Among the entries below, find the lines with "picture" and copy them.

**RECORDS FOR THIS EXERCISE:**
════════════════

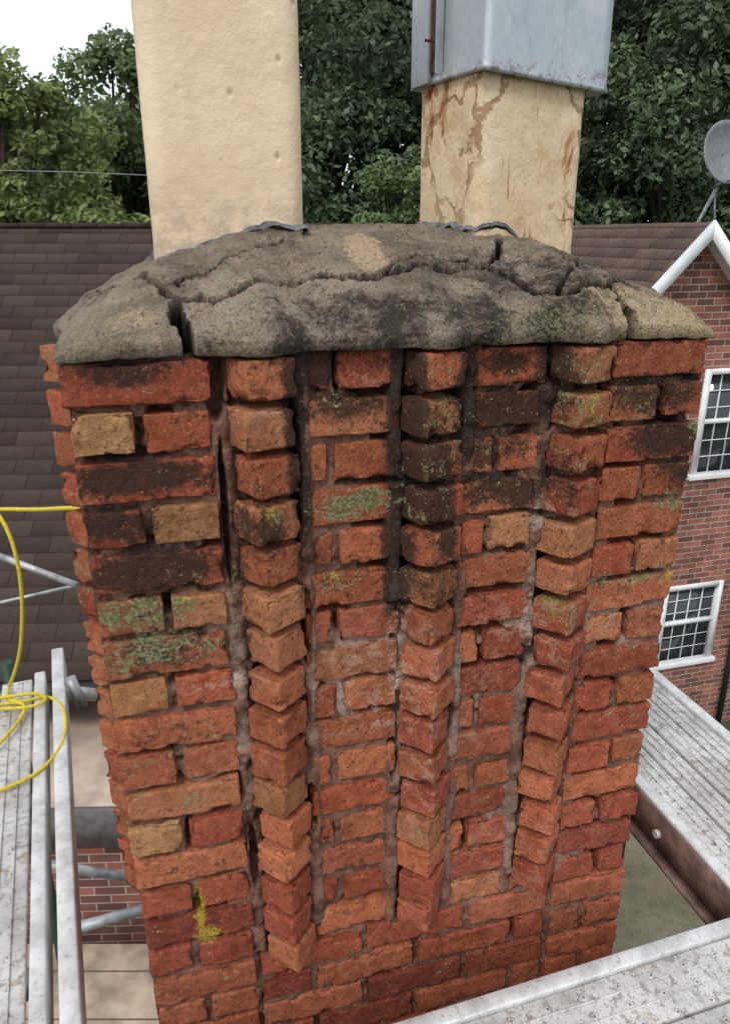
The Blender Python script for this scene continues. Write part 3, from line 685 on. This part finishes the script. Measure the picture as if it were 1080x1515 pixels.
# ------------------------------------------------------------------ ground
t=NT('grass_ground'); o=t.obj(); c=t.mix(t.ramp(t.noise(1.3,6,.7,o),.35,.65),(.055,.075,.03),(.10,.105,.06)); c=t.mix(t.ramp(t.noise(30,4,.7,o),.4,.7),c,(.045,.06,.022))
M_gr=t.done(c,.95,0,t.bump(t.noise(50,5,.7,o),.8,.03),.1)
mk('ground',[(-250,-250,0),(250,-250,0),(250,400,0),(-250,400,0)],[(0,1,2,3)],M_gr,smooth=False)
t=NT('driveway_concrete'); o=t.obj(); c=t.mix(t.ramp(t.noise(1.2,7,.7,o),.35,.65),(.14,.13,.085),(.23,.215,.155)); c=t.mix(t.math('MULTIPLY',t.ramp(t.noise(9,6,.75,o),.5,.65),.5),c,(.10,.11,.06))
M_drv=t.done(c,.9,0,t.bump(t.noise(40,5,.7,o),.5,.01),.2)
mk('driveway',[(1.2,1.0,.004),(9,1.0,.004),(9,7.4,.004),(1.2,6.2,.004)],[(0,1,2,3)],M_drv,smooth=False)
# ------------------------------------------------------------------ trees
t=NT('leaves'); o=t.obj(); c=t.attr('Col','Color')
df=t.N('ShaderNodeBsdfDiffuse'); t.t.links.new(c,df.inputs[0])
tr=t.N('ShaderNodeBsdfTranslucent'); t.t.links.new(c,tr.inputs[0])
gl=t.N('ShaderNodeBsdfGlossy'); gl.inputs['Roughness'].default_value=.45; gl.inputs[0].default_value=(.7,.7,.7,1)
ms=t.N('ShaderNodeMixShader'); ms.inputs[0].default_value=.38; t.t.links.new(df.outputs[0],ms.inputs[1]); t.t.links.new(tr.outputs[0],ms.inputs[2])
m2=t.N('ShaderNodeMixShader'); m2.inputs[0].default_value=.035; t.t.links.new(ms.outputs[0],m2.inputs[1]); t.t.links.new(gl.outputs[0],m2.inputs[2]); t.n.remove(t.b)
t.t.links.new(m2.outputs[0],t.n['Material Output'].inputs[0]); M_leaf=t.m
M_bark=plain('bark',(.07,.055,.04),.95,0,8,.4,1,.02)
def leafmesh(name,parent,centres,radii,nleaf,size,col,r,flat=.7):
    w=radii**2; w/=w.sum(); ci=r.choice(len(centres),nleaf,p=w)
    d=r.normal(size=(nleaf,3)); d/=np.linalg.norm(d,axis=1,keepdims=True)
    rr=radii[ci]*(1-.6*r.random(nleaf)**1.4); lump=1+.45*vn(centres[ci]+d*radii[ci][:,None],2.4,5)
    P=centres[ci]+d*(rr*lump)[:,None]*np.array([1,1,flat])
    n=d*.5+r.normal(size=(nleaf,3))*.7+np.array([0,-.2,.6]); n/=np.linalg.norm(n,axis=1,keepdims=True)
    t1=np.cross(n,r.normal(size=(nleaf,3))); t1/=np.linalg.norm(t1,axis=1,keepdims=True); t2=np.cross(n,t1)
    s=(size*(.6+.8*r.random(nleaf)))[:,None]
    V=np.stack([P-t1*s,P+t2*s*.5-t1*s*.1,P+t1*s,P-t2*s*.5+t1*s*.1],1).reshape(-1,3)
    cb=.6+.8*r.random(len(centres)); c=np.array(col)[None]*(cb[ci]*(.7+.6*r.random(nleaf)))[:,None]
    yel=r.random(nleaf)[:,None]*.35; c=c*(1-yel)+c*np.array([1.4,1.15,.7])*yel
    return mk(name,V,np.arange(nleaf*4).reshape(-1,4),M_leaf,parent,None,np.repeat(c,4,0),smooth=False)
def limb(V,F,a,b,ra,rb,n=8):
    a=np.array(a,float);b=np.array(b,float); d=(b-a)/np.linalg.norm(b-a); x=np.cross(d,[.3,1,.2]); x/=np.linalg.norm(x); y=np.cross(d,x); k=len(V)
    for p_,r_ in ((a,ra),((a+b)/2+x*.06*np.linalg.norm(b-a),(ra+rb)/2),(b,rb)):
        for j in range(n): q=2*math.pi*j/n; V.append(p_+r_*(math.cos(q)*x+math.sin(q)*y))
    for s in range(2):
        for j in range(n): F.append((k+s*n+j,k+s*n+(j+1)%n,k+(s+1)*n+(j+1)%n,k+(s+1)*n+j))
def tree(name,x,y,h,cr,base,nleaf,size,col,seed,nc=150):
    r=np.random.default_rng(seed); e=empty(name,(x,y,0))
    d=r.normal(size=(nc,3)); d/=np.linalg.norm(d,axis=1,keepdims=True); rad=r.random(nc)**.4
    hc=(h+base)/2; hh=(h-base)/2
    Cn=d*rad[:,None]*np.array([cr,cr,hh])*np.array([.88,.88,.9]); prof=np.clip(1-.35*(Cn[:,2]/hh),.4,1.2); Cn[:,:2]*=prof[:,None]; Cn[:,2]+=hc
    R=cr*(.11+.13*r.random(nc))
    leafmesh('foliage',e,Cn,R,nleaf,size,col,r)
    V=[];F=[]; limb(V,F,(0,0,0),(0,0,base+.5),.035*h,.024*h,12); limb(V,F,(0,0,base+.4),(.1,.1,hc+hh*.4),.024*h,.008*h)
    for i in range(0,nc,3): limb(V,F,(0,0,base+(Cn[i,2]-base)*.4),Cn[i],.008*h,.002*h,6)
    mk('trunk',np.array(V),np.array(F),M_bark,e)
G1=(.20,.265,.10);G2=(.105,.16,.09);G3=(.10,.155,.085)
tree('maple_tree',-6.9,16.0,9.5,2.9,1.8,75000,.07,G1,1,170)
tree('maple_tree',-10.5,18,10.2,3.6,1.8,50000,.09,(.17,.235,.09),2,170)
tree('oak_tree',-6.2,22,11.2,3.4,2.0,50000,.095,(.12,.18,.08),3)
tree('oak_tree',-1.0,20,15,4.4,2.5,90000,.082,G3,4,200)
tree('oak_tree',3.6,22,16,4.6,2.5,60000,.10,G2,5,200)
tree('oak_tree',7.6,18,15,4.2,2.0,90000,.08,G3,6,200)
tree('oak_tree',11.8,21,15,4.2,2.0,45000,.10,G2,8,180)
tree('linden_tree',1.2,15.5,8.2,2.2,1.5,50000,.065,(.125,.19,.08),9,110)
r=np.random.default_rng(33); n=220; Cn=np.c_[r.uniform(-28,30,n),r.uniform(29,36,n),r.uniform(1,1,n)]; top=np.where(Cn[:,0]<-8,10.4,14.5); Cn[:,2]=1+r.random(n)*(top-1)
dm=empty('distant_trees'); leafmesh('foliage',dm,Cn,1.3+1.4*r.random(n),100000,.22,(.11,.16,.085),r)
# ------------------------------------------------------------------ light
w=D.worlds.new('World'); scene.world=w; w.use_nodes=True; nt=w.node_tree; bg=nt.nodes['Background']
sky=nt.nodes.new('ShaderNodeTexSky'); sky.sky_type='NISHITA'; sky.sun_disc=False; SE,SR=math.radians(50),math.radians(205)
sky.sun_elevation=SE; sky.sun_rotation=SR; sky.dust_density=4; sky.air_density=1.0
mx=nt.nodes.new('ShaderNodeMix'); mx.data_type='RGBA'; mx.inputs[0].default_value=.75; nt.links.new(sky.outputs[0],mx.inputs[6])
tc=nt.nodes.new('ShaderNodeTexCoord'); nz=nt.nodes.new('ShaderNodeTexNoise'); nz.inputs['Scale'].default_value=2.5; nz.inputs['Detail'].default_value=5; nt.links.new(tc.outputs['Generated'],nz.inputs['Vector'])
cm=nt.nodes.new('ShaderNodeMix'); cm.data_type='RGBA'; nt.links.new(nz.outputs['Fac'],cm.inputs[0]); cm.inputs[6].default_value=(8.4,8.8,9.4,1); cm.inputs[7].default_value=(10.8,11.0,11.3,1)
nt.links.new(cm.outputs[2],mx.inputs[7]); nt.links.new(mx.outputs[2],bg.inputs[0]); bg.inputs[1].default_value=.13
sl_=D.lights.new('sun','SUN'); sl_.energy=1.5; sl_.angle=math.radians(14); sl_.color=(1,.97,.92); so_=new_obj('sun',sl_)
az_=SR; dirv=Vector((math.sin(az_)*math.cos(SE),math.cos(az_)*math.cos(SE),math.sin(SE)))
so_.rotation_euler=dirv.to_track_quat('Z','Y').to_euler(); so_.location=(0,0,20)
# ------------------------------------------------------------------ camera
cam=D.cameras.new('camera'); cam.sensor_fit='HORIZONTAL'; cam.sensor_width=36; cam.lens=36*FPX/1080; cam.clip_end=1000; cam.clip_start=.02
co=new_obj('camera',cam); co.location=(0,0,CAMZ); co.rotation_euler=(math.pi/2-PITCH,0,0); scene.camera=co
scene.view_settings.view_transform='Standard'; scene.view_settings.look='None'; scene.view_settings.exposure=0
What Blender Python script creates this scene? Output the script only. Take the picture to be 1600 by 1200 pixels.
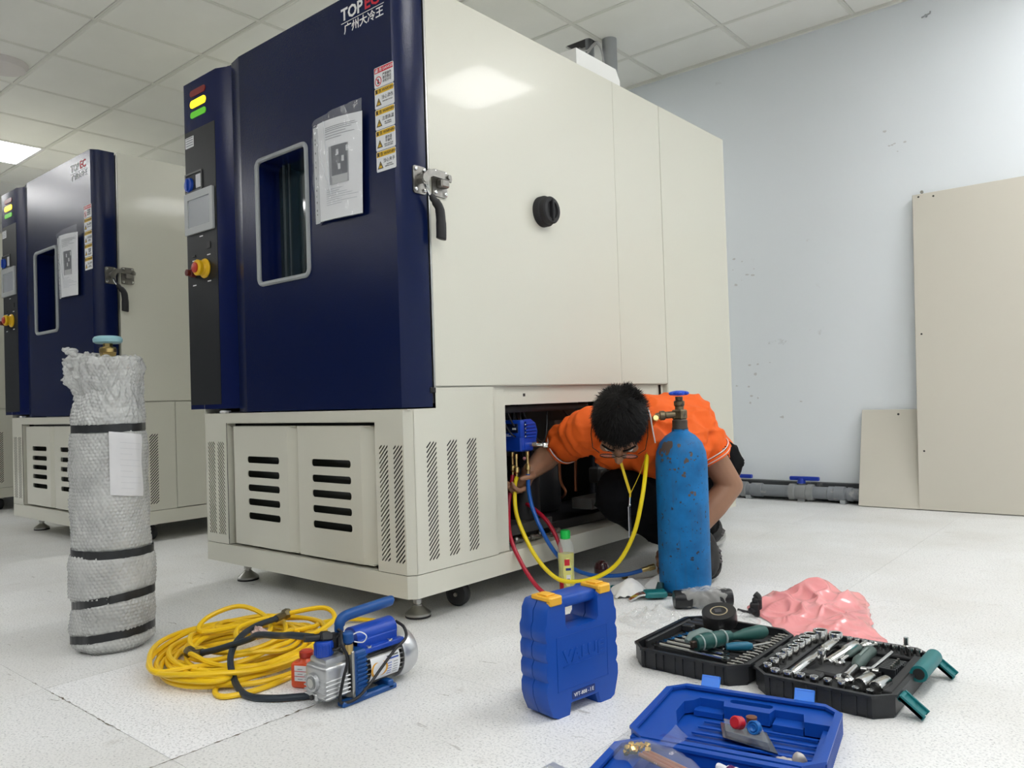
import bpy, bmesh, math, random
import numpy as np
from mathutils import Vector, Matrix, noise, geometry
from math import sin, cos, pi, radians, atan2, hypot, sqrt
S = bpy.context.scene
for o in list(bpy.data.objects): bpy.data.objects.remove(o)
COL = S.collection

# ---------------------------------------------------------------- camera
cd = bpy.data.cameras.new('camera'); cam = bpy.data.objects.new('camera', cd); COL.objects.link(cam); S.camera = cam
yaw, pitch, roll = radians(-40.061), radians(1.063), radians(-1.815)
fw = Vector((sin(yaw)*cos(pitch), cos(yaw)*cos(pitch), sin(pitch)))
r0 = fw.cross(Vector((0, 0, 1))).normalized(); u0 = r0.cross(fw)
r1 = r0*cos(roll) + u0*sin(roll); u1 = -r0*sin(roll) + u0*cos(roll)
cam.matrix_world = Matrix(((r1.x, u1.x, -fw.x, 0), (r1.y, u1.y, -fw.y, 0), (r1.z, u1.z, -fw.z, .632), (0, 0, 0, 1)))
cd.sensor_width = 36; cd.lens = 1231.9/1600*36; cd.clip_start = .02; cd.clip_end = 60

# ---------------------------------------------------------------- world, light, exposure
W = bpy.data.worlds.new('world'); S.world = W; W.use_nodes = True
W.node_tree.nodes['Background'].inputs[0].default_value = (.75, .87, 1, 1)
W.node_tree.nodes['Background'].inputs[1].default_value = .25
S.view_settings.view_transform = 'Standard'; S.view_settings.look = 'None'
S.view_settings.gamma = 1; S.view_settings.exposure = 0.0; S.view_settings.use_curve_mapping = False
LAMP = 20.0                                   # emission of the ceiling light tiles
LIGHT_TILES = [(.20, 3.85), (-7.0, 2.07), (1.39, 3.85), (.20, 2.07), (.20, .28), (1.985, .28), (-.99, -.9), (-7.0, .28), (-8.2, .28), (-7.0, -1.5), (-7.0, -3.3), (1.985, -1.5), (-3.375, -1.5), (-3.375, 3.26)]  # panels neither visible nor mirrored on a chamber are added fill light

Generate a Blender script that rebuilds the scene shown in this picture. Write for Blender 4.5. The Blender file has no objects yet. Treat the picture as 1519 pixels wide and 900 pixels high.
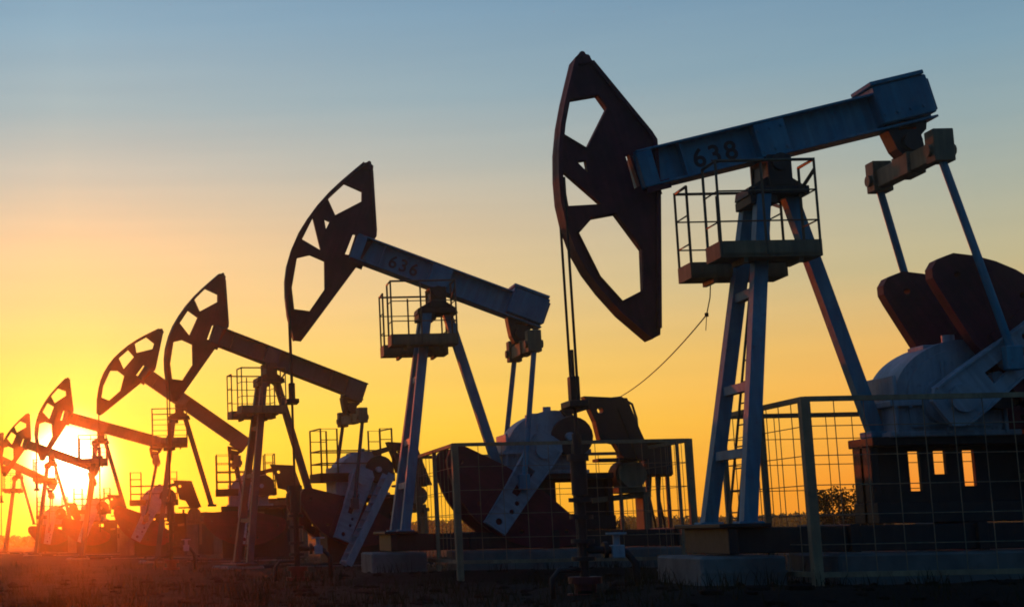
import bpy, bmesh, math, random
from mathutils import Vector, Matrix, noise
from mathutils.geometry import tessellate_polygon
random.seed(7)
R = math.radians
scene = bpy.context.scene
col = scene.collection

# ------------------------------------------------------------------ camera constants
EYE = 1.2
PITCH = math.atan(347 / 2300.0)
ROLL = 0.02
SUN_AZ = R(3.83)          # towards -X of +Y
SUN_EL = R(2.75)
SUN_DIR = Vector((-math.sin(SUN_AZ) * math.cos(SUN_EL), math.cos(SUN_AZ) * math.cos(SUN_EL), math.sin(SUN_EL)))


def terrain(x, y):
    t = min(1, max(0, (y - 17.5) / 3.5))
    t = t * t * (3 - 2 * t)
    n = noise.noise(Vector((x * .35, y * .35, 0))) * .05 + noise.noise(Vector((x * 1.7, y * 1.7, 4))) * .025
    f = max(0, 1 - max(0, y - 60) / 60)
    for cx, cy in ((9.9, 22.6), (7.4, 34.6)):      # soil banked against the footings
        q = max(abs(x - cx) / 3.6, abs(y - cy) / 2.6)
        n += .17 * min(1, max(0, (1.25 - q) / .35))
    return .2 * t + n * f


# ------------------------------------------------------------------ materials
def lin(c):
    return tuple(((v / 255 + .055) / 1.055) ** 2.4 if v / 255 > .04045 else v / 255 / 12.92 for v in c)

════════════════

**SOLUTION TO THIS TASK:**
The Blender Python script for this scene continues. Write part 3, from line 685 on. This part finishes the script. Measure the picture as if it were 1080x1515 pixels.
What Blender Python script creates this scene? Output the script only. Take the picture to be 1600 by 1200 pixels.
Generate a Blender script that rebuilds the scene shown in this picture. Write for Blender 4.5. The Blender file has no objects yet. Treat the picture as 1519 pixels wide and 900 pixels high.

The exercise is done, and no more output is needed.